Qu’est-ce qui caractérise en effet ces «évangéliques» dont les médias ont souvent parlé à l’époque de la présidence de George Bush Jr.? S’ils se démarquent aussitôt de cet amalgame entre politique et religion, ils se reconnaissent dans une même filiation qui remonte très haut dans l’histoire de la Réforme.

La première composante est liée à la notion de baptême. On ne naît pas chrétien, on le devient par adhésion – à l’âge adulte. Ce qui suppose souvent un nouveau baptême, même pour d’anciens catholiques. Et ce qui exclut le baptême systématique des nouveau-nés. Mouvance, donc, de «re-naissance» à la foi chrétienne. La deuxième composante est pentecôtiste. Elle est caractérisée par une expression spirituelle très
spontanée, «sous la mouvance directe de l’Esprit saint». Et rompt avec l’interprétation rationnelle de la Bible propre aux réformés. On les accuse donc souvent de «fondamentalisme» parce qu’ils assurent «qu’il n’y a point d’erreur dans tout ce que la Bible affirme». Enfin, dernier marqueur, une volonté forte d’évangéliser, donc de convertir, d’où le reproche de «prosélytisme». «Plus des deux tiers de l’humanité doivent être encore évangélisés», stipule la «Déclaration de Lausanne», l’une des pierres fondatrices du Cnef.

{{400.000 personnes en France}}

En France, cette dynamique évangélique est essentiellement portée par les quatre piliers fondateurs du nouveau Cnef : l’Alliance évangélique française, la Fédération évangélique de France, les Assemblées de Dieu, les pentecôtistes et charismatiques. Sans entrer dans un dédale de sigles, il faut noter que les baptistes, fondateurs du Cnef, garderont une double appartenance avec la Fédération protestante. Mais que la mouvance des évangéliques tsigane, numériquement puissante (50 000 membres), n’a pas voulu entrer dans le Cnef et reste affiliée à la Fédération protestante.
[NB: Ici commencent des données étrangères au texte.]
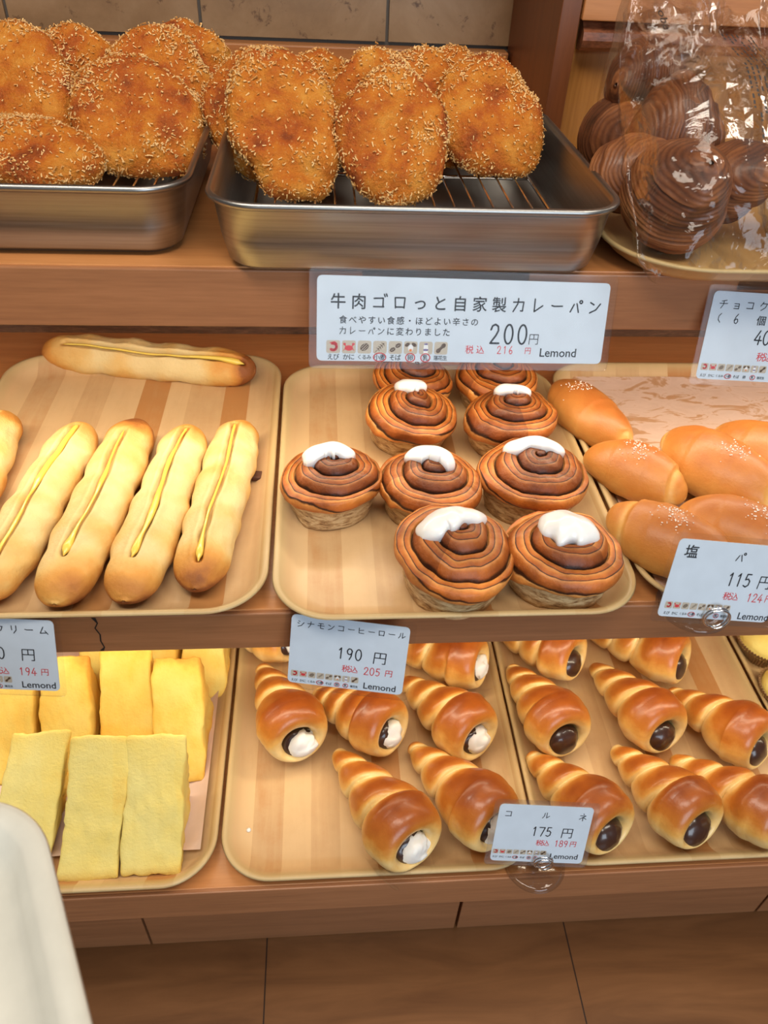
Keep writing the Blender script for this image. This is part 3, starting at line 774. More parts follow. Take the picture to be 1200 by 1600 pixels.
stick((-.085, .670), (-.104, .447), .049, .038, 35, 'custard bread stick at the right end of the row with a dark browned near end', (-.9, .86), (.3, .95), burnt=[(-.05, .026, .006)])
stick((-.318, .842), (-.080, .797), .048, .040, 36, 'single custard bread stick lying crosswise at the back of the tray', (-.8, .93), (.65, .8), .48)

# ------------------------------------------------------------------ cinnamon rolls
def roll_top(rho, th, R, Hr, Ht, N, off, asym):
    q = N * (rho / R) ** .92 - th / (2 * np.pi) + off + .05 * np.sin(th * 2 + off * 9) * rho / R + .03 * np.sin(5 * th + off * 5) * rho / R
    k = np.floor(q); f = q - k
    sm = np.where(f < .70, .40 * f / .70, .40 + .60 * ((f - .70) / .30) ** 1.2)
    reff = np.clip(R * (k + sm + th / (2 * np.pi) - off) / N, 0, R * 1.05)
    h = Hr + (Ht - Hr) * (1 - np.clip(reff / R, 0, 1) ** 1.35)
    h = h + .0020 * np.sqrt(np.clip(4 * f * (1 - f), 0, 1)) - .0030 * np.exp(-(np.minimum(f, 1 - f) / .035) ** 2) + asym * rho / R * np.cos(th - .7) * .003
    return h, q

def cinnamon_roll(loc, R, H, seed, label, icing, rotz=0.0, tilt=(0, 0)):
    rs = np.random.RandomState(seed)
    root = empty('cinnamon_roll', (loc[0], loc[1], ZM + .0036), label, 'pastry', 'iced cinnamon rolls', (tilt[0], tilt[1], 0))
    N = 2.7; off = rs.uniform(0, 1); Hr = H * .60; asym = rs.uniform(-1, 1)
    nt_ = 121; th = np.linspace(0, 2 * np.pi, nt_)
    rho = np.linspace(.0001, R, 96)
    TH, RH = np.meshgrid(th, rho, indexing='ij'); THr = TH.ravel(); RHr = RH.ravel()
    def top(r_, t_): return roll_top(r_, t_, R, Hr, H, N, off, asym)
    h, q = top(RHr, THr)
    wob = 1 + .03 * np.sin(2 * THr + seed) * RHr / R + .02 * np.sin(3 * THr + 2 * seed) * RHr / R
    a = THr + math.pi / 2 + rotz
    Pt = np.stack([RHr * wob * np.cos(a), RHr * wob * np.sin(a), h], 1).reshape(nt_, 96, 3)
    qt = q.reshape(nt_, 96)
    # side: overhanging rim, then the pale cup down to the base
    prof = [(1.02, -.003), (1.03, -.007), (1.01, -.011), (.965, -.0135), (.92, -.015), (.89, -.020), (.85, -.6), (.81, -.85), (.80, -.97), (.74, -1.0), (.4, -1.0), (.0, -1.0)]
    Ps = []; side = []
    edge = Pt[:, -1, :]
    for pr, dz in prof:
        z = edge[:, 2] + dz if dz > -.1 else (edge[:, 2] - .020) * (1 + dz) + 0
        e = edge.copy(); e[:, 0] *= pr; e[:, 1] *= pr; e[:, 2] = z
        Ps.append(e); side.append(np.full(nt_, 1.0 if dz <= -.0135 else 0.0))
    Ps = np.stack(Ps, 1)
    P = np.concatenate([Pt, Ps], 1); m = P.shape[1]
    qs = np.concatenate([qt, qt[:, -1:] + np.linspace(.05, 1.0, 12)[None, :] * .9], 1)
    sd = np.concatenate([np.zeros((nt_, 96)), np.stack(side, 1)], 1)
    P = P.reshape(-1, 3)
    nn = fbm(P, 30, seed, 3) * .0009; nn = nn.reshape(nt_, m); nn[-1] = nn[0]
    P += nn.ravel()[:, None] * np.array([1, 1, 1.0])
    P[:, 2] = np.maximum(P[:, 2], 0.0)
    me = mesh('swirl', P, grid_faces(nt_, m), True, {'turn': qs.ravel(), 'side': sd.ravel()})
    link('swirl', me, CINN, root)
    if icing is None: return
    spine, wid, thick = icing
    sp_ = np.array(spine, float); ns, nw = 40, 23
    tt = np.linspace(0, 1, len(sp_)); ts = np.linspace(0, 1, ns)
    sp_ = (sp_ - [0, .008]) * 1.1 + [0, .008]
    cx = np.interp(ts, tt, sp_[:, 0]); cy = np.interp(ts, tt, sp_[:, 1])
    for _ in range(6):
        cx[1:-1] = (cx[:-2] + cx[1:-1] * 2 + cx[2:]) / 4; cy[1:-1] = (cy[:-2] + cy[1:-1] * 2 + cy[2:]) / 4
    wv = np.interp(ts, np.linspace(0, 1, len(wid)), wid)
    endp = np.sqrt(np.clip(1 - np.abs(2 * ts - 1) ** 5, 0, 1)); wv = 1.45 * wv * (endp + .02) * (1 + .12 * np.sin(ts * 17 + seed))
    tx = np.gradient(cx); ty = np.gradient(cy); ln = np.hypot(tx, ty) + 1e-9
    nx, ny = -ty / ln, tx / ln
    s = np.sin(np.linspace(-np.pi / 2, np.pi / 2, nw))
    X = cx[:, None] + nx[:, None] * wv[:, None] * s[None, :]; Y = cy[:, None] + ny[:, None] * wv[:, None] * s[None, :]
    rr = np.hypot(X, Y).ravel(); an = (np.arctan2(Y, X).ravel() - math.pi / 2 - rotz) % (2 * np.pi)
    def smooth_top(r_):
        return Hr + (H - Hr) * (1 - np.clip(r_ / R, 0, 1) ** 1.35) + .0015
    hh = smooth_top(rr) + .0026
    tk = thick * np.sqrt(np.clip(1 - s[None, :] ** 2, 0, 1)) * (endp[:, None] ** 1)
    Zt = hh + tk.ravel() * (1 + .15 * fbm(np.stack([X.ravel(), Y.ravel(), 0 * rr], 1), 35, seed, 2)) + .0008
    Zb = hh - .006
    Vt = np.stack([X.ravel(), Y.ravel(), Zt], 1); Vb = np.stack([X.ravel(), Y.ravel(), Zb], 1)
    F = grid_faces(ns, nw) + [f[::-1] for f in grid_faces(ns, nw, off=ns * nw)]
    o = ns * nw
    for i in range(ns - 1):
        F.append((i * nw, o + i * nw, o + (i + 1) * nw, (i + 1) * nw)); k = nw - 1
        F.append((i * nw + k, (i + 1) * nw + k, o + (i + 1) * nw + k, o + i * nw + k))
    for j in range(nw - 1):
        F.append((j, j + 1, o + j + 1, o + j)); k = (ns - 1) * nw
        F.append((k + j, o + k + j, o + k + j + 1, k + j + 1))
    me = mesh('icing', np.concatenate([Vt, Vb]), F)
    bm = bmesh.new(); bm.from_mesh(me); bmesh.ops.recalc_face_normals(bm, faces=bm.faces[:]); bm.to_mesh(me); bm.free()
    link('icing', me, ICING, root)
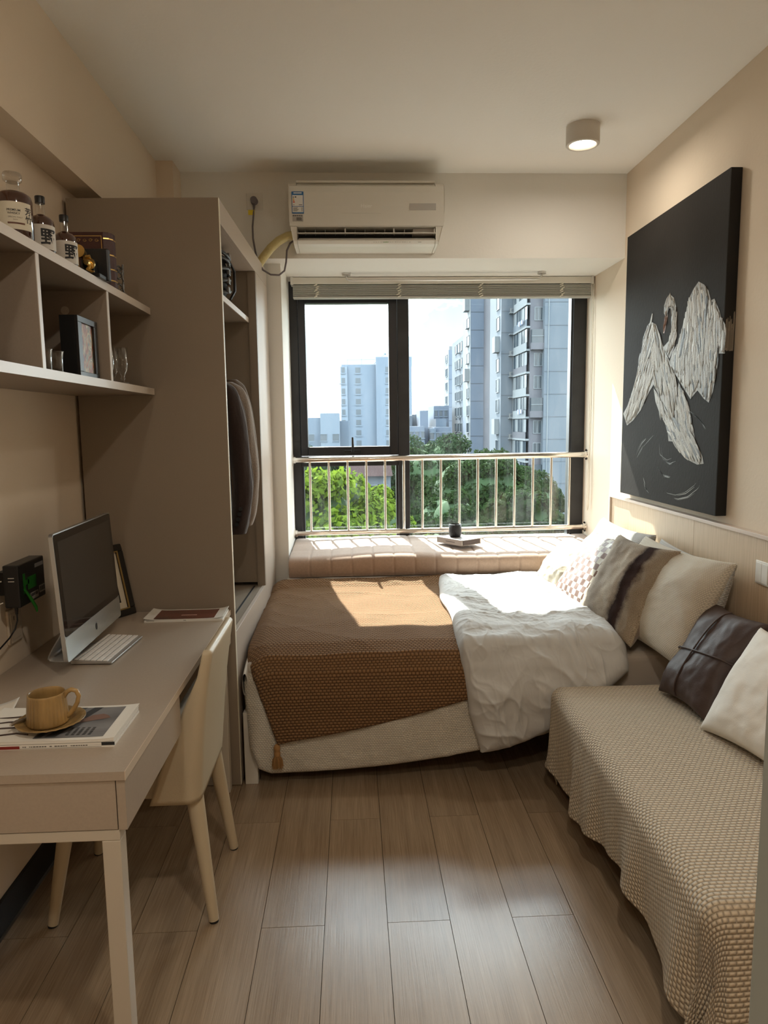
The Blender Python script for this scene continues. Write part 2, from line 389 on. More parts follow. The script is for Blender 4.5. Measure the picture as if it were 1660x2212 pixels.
MB().box((1.44, F0+0.01, 0.70), (1.452, F1, 2.345)).build('glazing_bead', M_winmet2, win)
s = empty('sash', parent=win)
MB().box((-0.331, F0-0.02, 1.302), (-0.284, F0+0.045, 2.322)).box((0.246, F0-0.02, 1.302), (0.301, F0+0.045, 2.322)).box((-0.284, F0-0.02, 1.302), (0.246, F0+0.045, 1.360)).box((-0.284, F0-0.02, 2.268), (0.246, F0+0.045, 2.322)).build('sash_frame', M_winmet2, s, bevel=0.004)
MB().box((-0.284, F0+0.015, 1.36), (0.246, F0+0.022, 2.268)).build('pane', M_pane, s)
h = MB(); h.box((-0.05, F0-0.034, 1.318), (0.058, F0-0.02, 1.338)); h.cyl((0.004, F0-0.03, 1.33), (0.004, F0-0.05, 1.33), 0.011)
h.tube([(0.004, F0-0.05, 1.325), (0.005, F0-0.052, 1.36), (0.004, F0-0.046, 1.42)], [0.010, 0.009, 0.007])
h.build('window_handle', M_blk, s, bevel=0.003)
MB().box((-0.320, F0+0.03, 0.70), (0.29, F0+0.036, 1.232)).build('pane', M_pane, win)
MB().box((0.378, F0+0.03, 0.70), (1.441, F0+0.036, 2.345)).build('pane', M_pane, win)
MB().box((-0.385, 4.70, 0.66), (1.54, 4.86, 0.72)).build('outer_sill', mat('outer_sill_stone', (0.3, 0.3, 0.3), 0.6), win)

# blind pulled up
M_slat = mat('grey_blind_slat', (0.46, 0.45, 0.41), 0.45)
M_tape = mat('blind_ladder_tape', (0.78, 0.74, 0.64), 0.8)
bl = empty('venetian_blind')
tag(bl, 'grey venetian blind pulled up tight along the top of the window', 'blind')
MB().box((-0.357, 4.475, 2.362), (1.527, 4.535, 2.403)).build('headrail', mat('cream_headrail', (0.72, 0.69, 0.62), 0.4), bl, bevel=0.003)
for e in (-0.360, 1.515): MB().box((e, 4.47, 2.358), (e+0.016, 4.54, 2.405)).build('end_cap', M_plast, bl, bevel=0.002)
for i in range(9):
    z = 2.2935+i*0.0071
    MB().box((-0.347, 4.478, z), (1.517, 4.532, z+0.0045)).build('slat', M_slat, bl)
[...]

Cette dynamique se lit surtout dans les statistiques. Au total, les
évangéliques – environ 400.000 personnes – représentent un tiers des protestants français. Alors que les six Églises historiques de la
Fédération protestante de France ont perdu 32% de leurs effectifs depuis 1959, le protestantisme français doit aujourd’hui, de facto, son maintien et sa progression relative à la seule expansion numérique des évangéliques.